The definitive collection from a groundbreaking Native American poet
whose work traces the fault lines between past and present, real and
surreal, comedy and tragedy to unveil a transcendent new vision of the
world Hailed by the Bloomsbury Review as "the nation's foremost
contemporary Native American poet" and by Sherman Alexie as "the best
poet in Indian Country," Ray Young Bear draws on ancient Meskwaki
tradition and modern popular culture to create poems that provoke,
astound, and heal. This indispensable volume, which contains three
previously published collections-Winter of the Salamander (1979), The
Invisible Musician (1990), and The Rock Island Hiking Club (2001)-as
well as Manifestation Wolverine, a brilliant series of new pieces
inspired by animistic beliefs, a Lazy-Boy recliner, and the word songs
Young Bear sang to his children, is a testament to the singularity of
the poet's talent and the astonishing range of his voice. "I'm not
exaggerating when I tell you that Ray Young Bear is the best poet in
Indian Country and in the top 46 in the whole dang world. Sacred and
profane, profound and irreverent, his poetry pushes you into a corner,
roughs you up a bit, maybe takes your wallet, and then gives you a long
kiss goodbye." -Sherman Alexie "Ray Young Bear's work is the gift of an
anguished imagination marked with grief and wild humor. His writing
alternately lashes and heals, but ultimately instructs from a deep
vision of the world." -Louise Erdrich "These are remarkable poems. I
read them over and over again, and I become more and more convinced that
they proceed from a native intelligence that is at once ancient and
contemporary, straightforward and ironic, provocative and insightful.
The poet speaks from a kind of timeless experience; his voice is the
voice of the coyote or singer of Beowulf or the inventor of words. The
Invisible Musician is a work extraordinarily rich and rewarding." -N.

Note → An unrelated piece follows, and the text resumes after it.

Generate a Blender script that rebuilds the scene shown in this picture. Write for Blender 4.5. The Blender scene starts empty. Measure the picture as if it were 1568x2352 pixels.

Scott Momaday "It was clear from Ray Young Bear's earliest poems that he
was a poet of great ability. He has gotten better. The physical detail
is ground, and there are mysterious interminglings of water and air that
hold the worlds together. The Invisible Musician is rightly titled and a
fine book." -Robert Bly "[Ray Young Bear is] a national treasure."
-Robert F. Gish "Ray Young Bear is magic. He writes as if he lived
10,000 years ago in a tribe whose dialect happens to be modern English."
-Richard Hugo "No one, absolutely no one, tells the tribal story like
Young Bear." -Elizabeth Cook-Lynn Ray Young Bear is a lifetime resident
of the Meskwaki Settlement in central Iowa. His poems have appeared in
numerous magazines and anthologies, including Virginia Quarterly Review,
New Letters, Prairie Schooner, the Iowa Review, the American Poetry
Review, and the Best American Poetry, and have been collected into three
books: Winter of the Salamander (1980), The Invisible Musician (1990),
and The Rock Island Hiking Club (2001). He also wrote Black Eagle Child:
The Facepaint Narratives (1995), a novel combining prose and poetry that
was heralded by the New York Times as "magnificent." Its sequel,
Remnants of the First Earth (1998), won the Ruth Suckow Award as an
outstanding work of fiction about Iowa. The recipient of a grant from
the National Endowment for the Arts, Ray Young Bear has taught creative
writing and Native American literature at numerous schools across the
United States, including the University of Iowa and the Institute of
American Indian Arts. A singer as well as an author, Young Bear is a
cofounder of the Woodland Singers & Dancers, which performs contemporary
and traditional tribal dances throughout the country.